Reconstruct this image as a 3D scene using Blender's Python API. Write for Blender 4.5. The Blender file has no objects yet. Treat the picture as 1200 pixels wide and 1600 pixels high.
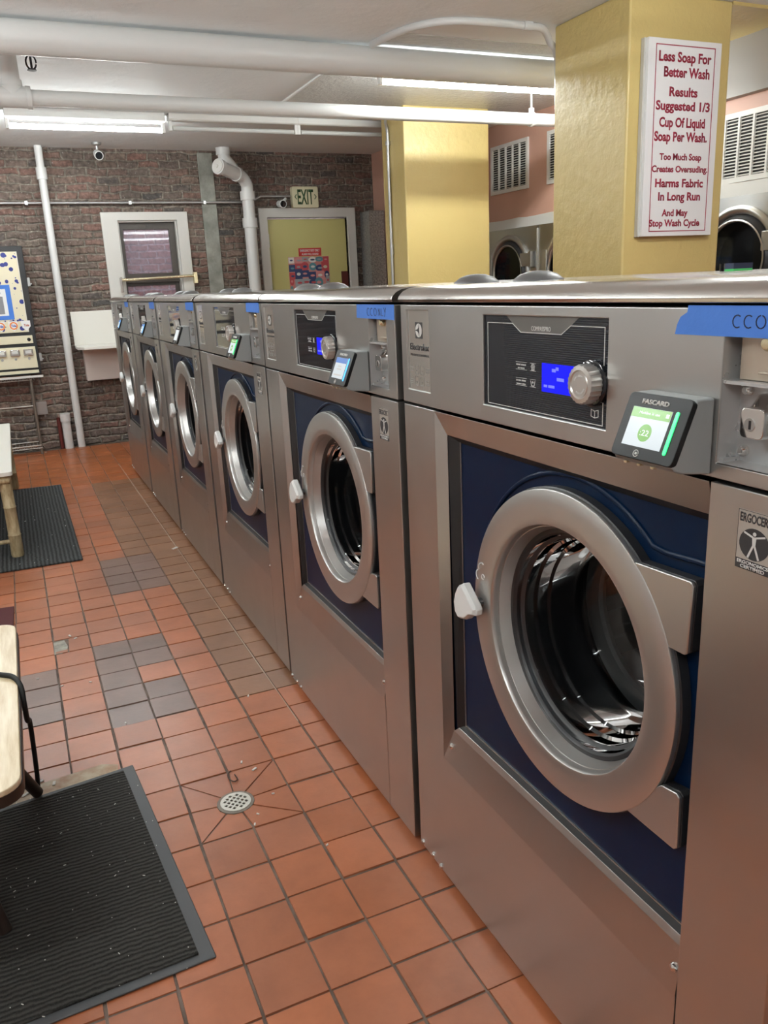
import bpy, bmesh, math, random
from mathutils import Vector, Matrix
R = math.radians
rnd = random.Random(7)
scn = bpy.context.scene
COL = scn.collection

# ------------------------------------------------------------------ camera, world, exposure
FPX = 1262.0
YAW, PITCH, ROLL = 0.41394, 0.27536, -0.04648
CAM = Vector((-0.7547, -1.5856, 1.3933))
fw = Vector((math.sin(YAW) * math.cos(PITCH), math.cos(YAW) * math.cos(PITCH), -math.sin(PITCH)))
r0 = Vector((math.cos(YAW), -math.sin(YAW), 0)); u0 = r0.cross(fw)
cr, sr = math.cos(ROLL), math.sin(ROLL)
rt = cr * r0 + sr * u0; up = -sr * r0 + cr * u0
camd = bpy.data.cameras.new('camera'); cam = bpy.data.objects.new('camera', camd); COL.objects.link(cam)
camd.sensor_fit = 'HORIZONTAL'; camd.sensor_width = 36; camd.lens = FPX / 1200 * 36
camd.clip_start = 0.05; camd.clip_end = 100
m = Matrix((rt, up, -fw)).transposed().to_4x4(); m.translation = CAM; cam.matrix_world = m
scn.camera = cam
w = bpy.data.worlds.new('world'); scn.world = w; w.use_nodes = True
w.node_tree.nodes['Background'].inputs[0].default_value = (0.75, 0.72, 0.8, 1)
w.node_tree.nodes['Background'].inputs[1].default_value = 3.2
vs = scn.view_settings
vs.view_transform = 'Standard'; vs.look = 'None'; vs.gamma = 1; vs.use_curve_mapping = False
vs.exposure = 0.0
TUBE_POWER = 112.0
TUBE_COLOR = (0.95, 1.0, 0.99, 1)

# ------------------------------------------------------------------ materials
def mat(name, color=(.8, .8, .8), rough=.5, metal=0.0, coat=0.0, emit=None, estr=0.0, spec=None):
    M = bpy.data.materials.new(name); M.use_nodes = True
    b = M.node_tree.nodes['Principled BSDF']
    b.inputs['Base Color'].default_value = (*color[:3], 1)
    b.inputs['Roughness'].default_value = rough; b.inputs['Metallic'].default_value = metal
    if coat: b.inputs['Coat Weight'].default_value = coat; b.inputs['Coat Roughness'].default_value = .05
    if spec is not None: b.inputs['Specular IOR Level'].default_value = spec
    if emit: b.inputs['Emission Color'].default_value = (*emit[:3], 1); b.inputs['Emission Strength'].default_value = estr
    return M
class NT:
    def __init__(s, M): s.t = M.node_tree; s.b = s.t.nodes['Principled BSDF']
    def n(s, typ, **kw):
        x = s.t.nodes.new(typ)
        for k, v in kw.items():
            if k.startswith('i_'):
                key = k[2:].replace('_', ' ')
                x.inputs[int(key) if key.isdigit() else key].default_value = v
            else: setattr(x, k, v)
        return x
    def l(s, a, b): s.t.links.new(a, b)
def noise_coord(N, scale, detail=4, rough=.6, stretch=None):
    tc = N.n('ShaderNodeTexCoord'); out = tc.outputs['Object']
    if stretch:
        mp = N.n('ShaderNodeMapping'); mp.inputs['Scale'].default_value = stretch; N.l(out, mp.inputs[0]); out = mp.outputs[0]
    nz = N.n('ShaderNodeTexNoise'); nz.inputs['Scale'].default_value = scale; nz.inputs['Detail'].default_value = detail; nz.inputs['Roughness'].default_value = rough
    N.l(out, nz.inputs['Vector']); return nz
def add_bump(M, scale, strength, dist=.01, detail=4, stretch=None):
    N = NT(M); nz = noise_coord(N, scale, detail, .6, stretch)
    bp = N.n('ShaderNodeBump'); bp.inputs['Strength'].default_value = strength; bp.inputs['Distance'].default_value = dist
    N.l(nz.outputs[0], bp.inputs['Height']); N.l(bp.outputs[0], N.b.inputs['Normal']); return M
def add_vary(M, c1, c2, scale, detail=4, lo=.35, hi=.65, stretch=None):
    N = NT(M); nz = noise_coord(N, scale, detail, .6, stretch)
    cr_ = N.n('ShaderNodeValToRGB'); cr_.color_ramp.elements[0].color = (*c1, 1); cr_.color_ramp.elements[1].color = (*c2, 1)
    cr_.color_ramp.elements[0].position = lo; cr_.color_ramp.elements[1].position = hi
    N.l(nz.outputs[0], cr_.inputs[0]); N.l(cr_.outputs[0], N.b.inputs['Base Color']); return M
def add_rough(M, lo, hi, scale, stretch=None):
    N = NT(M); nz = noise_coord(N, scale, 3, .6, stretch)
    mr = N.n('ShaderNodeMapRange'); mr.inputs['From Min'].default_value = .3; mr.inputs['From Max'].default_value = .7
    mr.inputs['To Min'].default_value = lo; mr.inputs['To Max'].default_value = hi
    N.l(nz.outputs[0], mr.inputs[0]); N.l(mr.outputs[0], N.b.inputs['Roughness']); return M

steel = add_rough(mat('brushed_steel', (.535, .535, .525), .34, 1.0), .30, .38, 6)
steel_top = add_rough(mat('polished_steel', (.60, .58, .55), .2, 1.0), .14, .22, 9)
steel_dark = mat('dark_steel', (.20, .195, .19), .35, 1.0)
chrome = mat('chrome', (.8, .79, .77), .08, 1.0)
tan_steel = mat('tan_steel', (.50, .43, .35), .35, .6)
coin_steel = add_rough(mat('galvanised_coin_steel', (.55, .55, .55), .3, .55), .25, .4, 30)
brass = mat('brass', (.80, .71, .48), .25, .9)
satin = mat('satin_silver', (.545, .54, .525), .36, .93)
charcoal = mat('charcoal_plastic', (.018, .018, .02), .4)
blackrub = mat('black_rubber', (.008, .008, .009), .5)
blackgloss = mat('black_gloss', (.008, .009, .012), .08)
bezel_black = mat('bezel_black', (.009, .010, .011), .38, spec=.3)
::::
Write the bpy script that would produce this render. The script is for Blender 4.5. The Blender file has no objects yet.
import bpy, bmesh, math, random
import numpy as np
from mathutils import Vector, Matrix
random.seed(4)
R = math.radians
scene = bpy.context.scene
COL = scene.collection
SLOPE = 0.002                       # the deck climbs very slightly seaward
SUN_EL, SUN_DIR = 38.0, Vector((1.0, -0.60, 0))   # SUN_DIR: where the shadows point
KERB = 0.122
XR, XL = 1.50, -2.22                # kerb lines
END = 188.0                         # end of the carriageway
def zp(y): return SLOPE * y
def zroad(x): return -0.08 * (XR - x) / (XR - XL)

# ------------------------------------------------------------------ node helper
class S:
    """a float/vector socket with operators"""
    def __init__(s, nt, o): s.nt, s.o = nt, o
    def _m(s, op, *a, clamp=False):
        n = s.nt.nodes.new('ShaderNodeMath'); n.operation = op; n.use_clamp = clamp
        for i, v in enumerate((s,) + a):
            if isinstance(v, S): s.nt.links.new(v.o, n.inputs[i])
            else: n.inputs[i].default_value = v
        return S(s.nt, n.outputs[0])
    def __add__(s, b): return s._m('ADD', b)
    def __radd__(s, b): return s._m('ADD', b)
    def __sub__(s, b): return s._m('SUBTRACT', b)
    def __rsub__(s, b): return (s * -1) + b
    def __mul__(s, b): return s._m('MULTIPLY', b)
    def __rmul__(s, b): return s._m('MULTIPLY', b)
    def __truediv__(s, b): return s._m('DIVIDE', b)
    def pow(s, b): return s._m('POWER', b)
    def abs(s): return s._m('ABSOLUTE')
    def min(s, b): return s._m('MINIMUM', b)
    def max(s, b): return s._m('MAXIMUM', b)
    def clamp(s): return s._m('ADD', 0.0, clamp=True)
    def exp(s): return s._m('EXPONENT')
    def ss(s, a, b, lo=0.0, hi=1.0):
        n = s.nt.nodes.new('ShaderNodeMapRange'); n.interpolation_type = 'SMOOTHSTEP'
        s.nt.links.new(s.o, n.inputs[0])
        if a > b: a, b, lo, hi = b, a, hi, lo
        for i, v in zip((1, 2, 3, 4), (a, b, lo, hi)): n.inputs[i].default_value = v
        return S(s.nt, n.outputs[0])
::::
What is needed:
Using the entries above, write out exactly the lines from the one with "Reconstruct this image" through the one with "COL = scn.collection", ends included. Leave out any pictures.

Solution to the exercise:
Reconstruct this image as a 3D scene using Blender's Python API. Write for Blender 4.5. The Blender file has no objects yet. Treat the picture as 1200 pixels wide and 1600 pixels high.
import bpy, bmesh, math, random
from mathutils import Vector, Matrix
R = math.radians
rnd = random.Random(7)
scn = bpy.context.scene
COL = scn.collection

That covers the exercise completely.